Cássia Caroline Nascimento Gouveia (Serur Advogados)
O mês de novembro nos remete a questões importantes, em especial dia 20, – da Consciência Negra – a fim de que a força simbólica da sua importância gere repercussão em todo o Brasil. Mas, de antemão, precisamos remeter o tema à memória coletiva de luta da população negra na sociedade brasileira, que está em constante movimento e é representada não apenas pela morte de Zumbi dos Palmares (c. 1655-1695), maior líder de Quilombo, agrupamento que representou mais de cem anos de resistência contra o sistema escravista do Brasil.
O verdadeiro propósito da “Consciência negra” não é apenas relembrar um momento histórico, mas evidenciar o nosso lugar de fala, espaço e vivência, utilizando e aplicando os direitos sociais, no qual foram conquistados a décadas atrás.
Atualmente, a ideia de que não mais existe racismo ainda ecoa por aí, e o que mais assusta é que, em pleno 2020, ainda precisamos debater sobre o preconceito estabelecido há centenas de anos e ainda muito vivenciado,em especial, no mundo jurídico.
A propósito, sobre o preconceito dentro do universo do direito, existem inúmeros pontos a serem mencionados. Por exemplo, a falta de representatividade negra nos tribunais e escritórios. Ter a experiência de, ser o único negro no seu local de trabalho e, por isso, não se sentir representado e precisar reafirmar constantemente o seu profissionalismo para ter um papel de destaque ou de não ver um único negro sendo sócio de um escritório/empresa por falta de oportunidades iguais, são questões que comumente passam despercebidas, mas que fazem parte de um racismo estrutural enraizado na sociedade. Ainda hoje é necessário enfrentar situações de racismo estrutural
Com o passar dos tempos, algumas mudanças no meio jurídico ocorreram, é verdade. Muitos negros periféricos conseguiram ter acesso a uma faculdade de Direito e passaram a ocupar os espaços que almejaram dentro da área. Ao considerarmos isso, podemos afirmar que a questão da representatividade, aos poucos, vem mudando, mas esse movimento ainda é precário diante de uma realidade que se impõe: negros somam, hoje, 54% da população do país, mas representam apenas 1% dos advogados¹.
Para mudar essa realidade, é necessário ampliar os espaços de fala e desmistificar pautas preconceituosas, fazendo com que a nova geração pense diferente, mais “à frente”, especialmente no meio jurídico, que precisa deixar de ser conservador para ser inovador.
Falando sobre as minhas experiências dentro da área até então, posso dizer que já fui alvo, sim, de um racismo disfarçado, a ponto de não me enxergar naquele ambiente e não me sentir representada.
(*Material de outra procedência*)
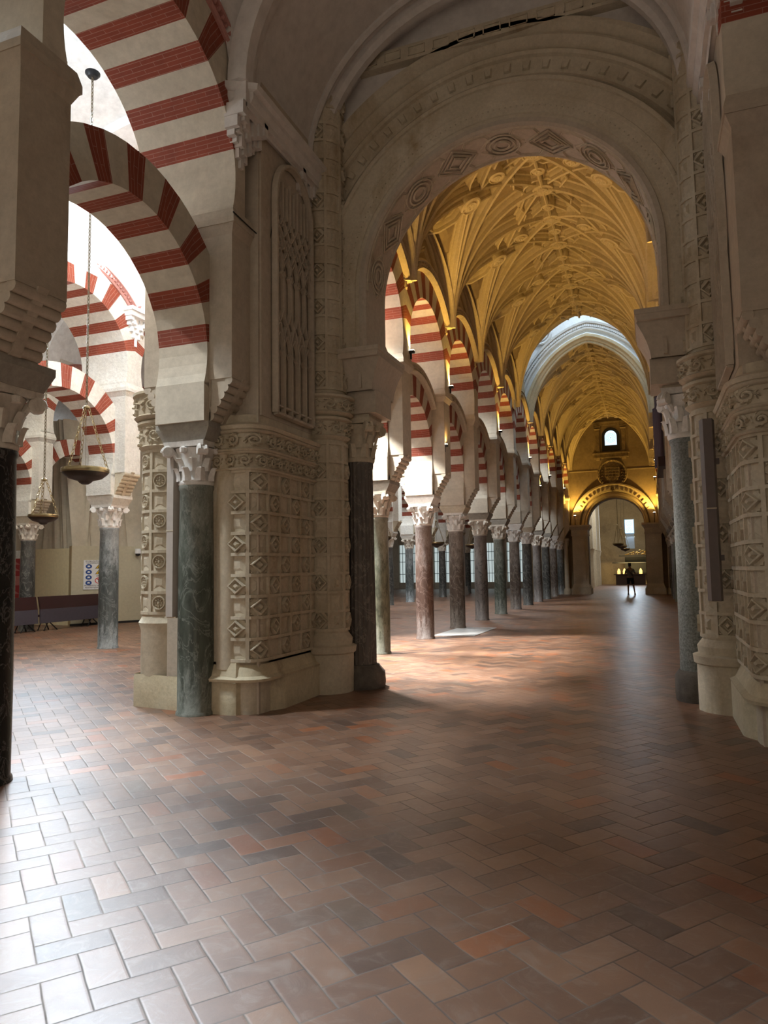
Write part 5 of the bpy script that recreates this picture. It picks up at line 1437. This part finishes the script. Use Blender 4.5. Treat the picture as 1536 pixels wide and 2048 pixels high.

E desde a minha primeira experiência profissional, ainda hoje, questões sobre representatividade batem na porta, mas não tanto quanto antes, porque vejo uma evolução do meu espaço nos lugares e a lenta evolução dos lugares em relação à minha existência.
Atualmente vejo uma maior representação no meio jurídico, por trabalhar num lugar em que posso ver uma chefe negra, um colega de trabalho negro, enfim, várias pessoas negras circulando. É aí que você para e reflete sobre a importância disso, porque não é só sobre pequenas conquistas individuais, mas também conquistas coletivas do movimento.
Assim, é preciso reafirmar a extrema importância de estar em um ambiente de trabalho que lhe empodera, que lhe dá poder de fala, e se posiciona no sentido do respeito às diferenças, ao estilo de vida e à visão de mundo de cada colaborador. É valiosa, portanto, a existência de um comitê de Diversidade, como um grande propulsor de visibilidade àqueles que, por muito tempo, permaneceram sem voz, influenciados por um ambiente conservador e hostil, optando em se abster, por insegurança devido a um “padrão” imposto por uma sociedade, que julga e condena os que rotulam não ser “normal”.
A ideia de diversos escritórios criarem grupos para falar e conscientizar sobre diversidade e inclusão dentro de um espaço antes muito limitado, nos faz enxergar como o meio jurídico vem aderindo às mudanças e aos avanços sociais, com pautas antes nunca discutidas de forma positiva e acolhedora. Não podemos perder a nossa voz e o nosso lugar de fala, o que é nosso por direito. Por isso, é necessário “normalizar” as diferenças, sejam elas de raça, religião, orientação sexual ou opinião política. Independente delas, juntos somos mais fortes.